In retrospect, the work of Nathalie Talec in the 1986 Machines affectées exhibition, continues to strike me as an incredible premonition of hell. (In Dante, the inferno can be quite cold, but tradition recalls the fires of hell.) Like great scholars, artists are endowed with intuition, which doesn’t replace knowledge or logical deduction based on precedent, but one should never absent-mindedly consider what they instinctively lay bare. So, when I see installations, drawings, and photographs by Nathalie Talec today, even when I do not understand them, in fact especially when I do not understand them (pretending that one always understands art suggests one is lying, for in art one feels before understanding and one doesn’t simply read images like clear symbols) such as when seeing those gagged girls, the belly dancers in a museum, or other motifs, I begin to wonder what ideas they carry.
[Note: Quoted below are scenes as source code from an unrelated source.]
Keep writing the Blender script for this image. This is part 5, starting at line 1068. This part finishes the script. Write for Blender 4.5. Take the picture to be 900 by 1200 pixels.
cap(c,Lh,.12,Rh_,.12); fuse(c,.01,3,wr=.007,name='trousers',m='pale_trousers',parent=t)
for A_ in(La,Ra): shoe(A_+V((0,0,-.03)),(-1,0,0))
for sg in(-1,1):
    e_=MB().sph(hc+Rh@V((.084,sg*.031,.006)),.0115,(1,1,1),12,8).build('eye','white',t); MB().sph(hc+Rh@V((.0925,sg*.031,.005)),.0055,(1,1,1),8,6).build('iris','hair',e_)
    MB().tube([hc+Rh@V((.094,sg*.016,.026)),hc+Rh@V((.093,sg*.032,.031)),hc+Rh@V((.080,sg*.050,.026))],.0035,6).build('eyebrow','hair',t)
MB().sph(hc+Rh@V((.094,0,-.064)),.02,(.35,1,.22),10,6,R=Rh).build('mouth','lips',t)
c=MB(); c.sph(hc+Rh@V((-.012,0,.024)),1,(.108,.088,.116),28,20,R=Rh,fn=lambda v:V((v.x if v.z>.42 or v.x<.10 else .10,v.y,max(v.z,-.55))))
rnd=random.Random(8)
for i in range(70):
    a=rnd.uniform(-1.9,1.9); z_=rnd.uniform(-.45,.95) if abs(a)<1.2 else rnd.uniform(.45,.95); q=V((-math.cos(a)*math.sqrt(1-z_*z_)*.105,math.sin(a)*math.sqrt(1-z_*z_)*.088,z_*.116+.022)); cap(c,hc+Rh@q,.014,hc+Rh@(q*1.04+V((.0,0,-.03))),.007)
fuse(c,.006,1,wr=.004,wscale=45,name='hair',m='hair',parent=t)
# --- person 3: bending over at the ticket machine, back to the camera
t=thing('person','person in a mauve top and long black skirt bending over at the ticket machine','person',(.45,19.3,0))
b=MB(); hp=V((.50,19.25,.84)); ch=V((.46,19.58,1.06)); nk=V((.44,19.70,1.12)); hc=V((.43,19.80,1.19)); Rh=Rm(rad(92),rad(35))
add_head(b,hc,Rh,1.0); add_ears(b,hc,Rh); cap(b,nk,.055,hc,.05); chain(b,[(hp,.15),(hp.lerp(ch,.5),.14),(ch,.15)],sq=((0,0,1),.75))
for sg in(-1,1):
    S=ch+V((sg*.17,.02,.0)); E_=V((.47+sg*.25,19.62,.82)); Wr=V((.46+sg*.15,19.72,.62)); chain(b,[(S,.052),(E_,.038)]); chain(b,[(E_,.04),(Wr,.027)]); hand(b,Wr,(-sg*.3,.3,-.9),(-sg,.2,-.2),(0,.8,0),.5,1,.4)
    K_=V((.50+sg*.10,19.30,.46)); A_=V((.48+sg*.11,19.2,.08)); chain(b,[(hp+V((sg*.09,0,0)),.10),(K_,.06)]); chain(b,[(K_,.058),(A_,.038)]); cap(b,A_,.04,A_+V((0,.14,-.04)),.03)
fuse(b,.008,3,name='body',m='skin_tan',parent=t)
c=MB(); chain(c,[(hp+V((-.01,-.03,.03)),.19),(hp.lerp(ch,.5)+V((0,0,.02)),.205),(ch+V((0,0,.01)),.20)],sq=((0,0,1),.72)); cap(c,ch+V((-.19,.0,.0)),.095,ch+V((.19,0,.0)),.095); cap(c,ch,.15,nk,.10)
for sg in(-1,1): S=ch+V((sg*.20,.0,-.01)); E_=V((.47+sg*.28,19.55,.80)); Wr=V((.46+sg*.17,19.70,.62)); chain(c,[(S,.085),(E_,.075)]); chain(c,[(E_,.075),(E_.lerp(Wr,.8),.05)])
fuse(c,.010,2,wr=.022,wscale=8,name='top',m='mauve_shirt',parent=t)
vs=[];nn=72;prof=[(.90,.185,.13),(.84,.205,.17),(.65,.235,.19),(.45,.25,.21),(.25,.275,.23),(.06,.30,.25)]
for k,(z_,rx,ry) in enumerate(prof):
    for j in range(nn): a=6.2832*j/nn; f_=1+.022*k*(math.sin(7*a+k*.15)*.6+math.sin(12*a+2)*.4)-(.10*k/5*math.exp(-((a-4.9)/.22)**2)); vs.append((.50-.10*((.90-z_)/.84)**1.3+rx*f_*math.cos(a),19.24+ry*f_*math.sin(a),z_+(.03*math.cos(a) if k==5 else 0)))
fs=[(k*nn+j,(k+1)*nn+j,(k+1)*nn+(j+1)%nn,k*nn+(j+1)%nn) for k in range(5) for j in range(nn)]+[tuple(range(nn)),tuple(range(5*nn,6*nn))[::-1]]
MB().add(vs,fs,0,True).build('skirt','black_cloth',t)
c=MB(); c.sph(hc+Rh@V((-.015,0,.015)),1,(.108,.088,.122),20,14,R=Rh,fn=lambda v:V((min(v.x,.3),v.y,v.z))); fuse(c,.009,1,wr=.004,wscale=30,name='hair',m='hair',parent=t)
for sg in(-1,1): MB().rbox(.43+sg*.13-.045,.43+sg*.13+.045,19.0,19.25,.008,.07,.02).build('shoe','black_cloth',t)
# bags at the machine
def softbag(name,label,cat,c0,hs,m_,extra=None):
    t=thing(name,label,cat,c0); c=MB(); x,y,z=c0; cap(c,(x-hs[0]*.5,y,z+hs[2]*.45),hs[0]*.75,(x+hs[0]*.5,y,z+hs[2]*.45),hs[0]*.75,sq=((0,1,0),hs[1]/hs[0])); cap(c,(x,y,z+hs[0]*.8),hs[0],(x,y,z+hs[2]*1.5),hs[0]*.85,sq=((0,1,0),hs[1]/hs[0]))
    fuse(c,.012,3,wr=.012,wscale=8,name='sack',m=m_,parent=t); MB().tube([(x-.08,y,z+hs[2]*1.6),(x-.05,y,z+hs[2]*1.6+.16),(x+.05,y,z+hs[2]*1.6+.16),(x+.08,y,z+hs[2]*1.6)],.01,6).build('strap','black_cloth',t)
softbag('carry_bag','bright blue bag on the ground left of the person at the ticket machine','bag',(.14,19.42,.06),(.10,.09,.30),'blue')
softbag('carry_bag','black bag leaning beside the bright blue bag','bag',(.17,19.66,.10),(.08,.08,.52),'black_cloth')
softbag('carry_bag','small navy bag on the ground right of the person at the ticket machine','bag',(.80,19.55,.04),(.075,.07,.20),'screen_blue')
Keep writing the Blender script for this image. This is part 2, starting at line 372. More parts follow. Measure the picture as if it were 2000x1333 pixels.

I start to wonder which intuitive premonition they bear. This invariably catches my eye and my attention, especially if I feel I might be able to decipher something.
Didier Semin
Didier Semin is professor of art history at the École nationale supérieure des beaux-arts in Paris. He was curator at the Museum of Sables-d’Olonne, at the Museum of Modern Art of the City of Paris and, from 1991 to 1998, at the National Museum of Modern Art (Centre Georges Pompidou).